> _GOAL_:
All of the material below is to be restated word for word, apart from the pictures.

> _DATASET EXTRACT_:

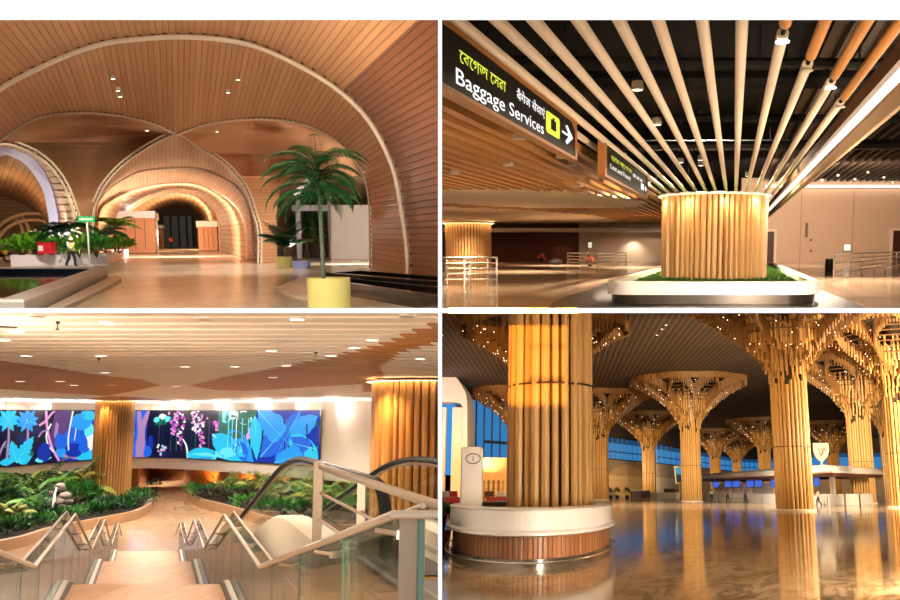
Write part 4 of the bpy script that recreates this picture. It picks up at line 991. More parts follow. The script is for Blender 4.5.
for i in range(3):
    bush('passage_shrub', 'light green shrub seen through the passage window', 'shrub', R, (wa.x+.3+(wb.x-wa.x-.5)*i/2, y+.25, .25), (.42, .2, 1.2), 90, .3, .14, lf_lime if i != 1 else lf_green, 'shrubs behind the passage window', 200+i)
p = R.fl(155, 491); pt_ = thing('potted_plant', 'small dark potted plant standing alone by the passage', 'plant', R, p)
part(MB().lathe([(.2, 0), (.28, .3), (.25, .3), (.2, .22)], p, 14), 'pot', mat('dark_pot', '#2c2a24', .5), R, pt_); mb = MB(); bush_leaves(mb, (p.x, p.y, .5), (.35, .35, .3), 70, .3, .12, rng); part(mb, 'foliage', lf_dark, R, pt_, recalc=False)
# ---- glowing cove along the wall head
mb = MB(); mb.grid([[wpt(x, ZC-.12, -.02) for x in pxs], [wpt(x, ZC-.02, -.02) for x in pxs]])
t = thing('cove_light', 'long curved cove light along the top of the curved wall', 'light', R, wpt(150, ZC-.2)); part(mb, 'diffuser', glow('cove_pinkish_glow', '#fff1e6', 1.6), R, t, recalc=False)
mb = MB(); mb.grid([[wpt(x, ZC-.2, -.02) for x in pxs], [wpt(x, ZC-.2, -.1) for x in pxs]]); part(mb, 'ledge', wplast, R, t, recalc=False)
# ---- slatted ceiling with brown leaf-shaped fields
creamslat = grain('pale_ceiling_slat', '#ecdcc8', '#e0ccb4', .5, (.4, 8, 8)); brownslat = grain('caramel_ceiling_slat', '#ac6a14', '#98590c', .5, (.4, 8, 8))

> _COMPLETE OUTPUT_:
Write part 4 of the bpy script that recreates this picture. It picks up at line 991. More parts follow. The script is for Blender 4.5.
for i in range(3):
    bush('passage_shrub', 'light green shrub seen through the passage window', 'shrub', R, (wa.x+.3+(wb.x-wa.x-.5)*i/2, y+.25, .25), (.42, .2, 1.2), 90, .3, .14, lf_lime if i != 1 else lf_green, 'shrubs behind the passage window', 200+i)
p = R.fl(155, 491); pt_ = thing('potted_plant', 'small dark potted plant standing alone by the passage', 'plant', R, p)
part(MB().lathe([(.2, 0), (.28, .3), (.25, .3), (.2, .22)], p, 14), 'pot', mat('dark_pot', '#2c2a24', .5), R, pt_); mb = MB(); bush_leaves(mb, (p.x, p.y, .5), (.35, .35, .3), 70, .3, .12, rng); part(mb, 'foliage', lf_dark, R, pt_, recalc=False)
# ---- glowing cove along the wall head
mb = MB(); mb.grid([[wpt(x, ZC-.12, -.02) for x in pxs], [wpt(x, ZC-.02, -.02) for x in pxs]])
t = thing('cove_light', 'long curved cove light along the top of the curved wall', 'light', R, wpt(150, ZC-.2)); part(mb, 'diffuser', glow('cove_pinkish_glow', '#fff1e6', 1.6), R, t, recalc=False)
mb = MB(); mb.grid([[wpt(x, ZC-.2, -.02) for x in pxs], [wpt(x, ZC-.2, -.1) for x in pxs]]); part(mb, 'ledge', wplast, R, t, recalc=False)
# ---- slatted ceiling with brown leaf-shaped fields
creamslat = grain('pale_ceiling_slat', '#ecdcc8', '#e0ccb4', .5, (.4, 8, 8)); brownslat = grain('caramel_ceiling_slat', '#ac6a14', '#98590c', .5, (.4, 8, 8))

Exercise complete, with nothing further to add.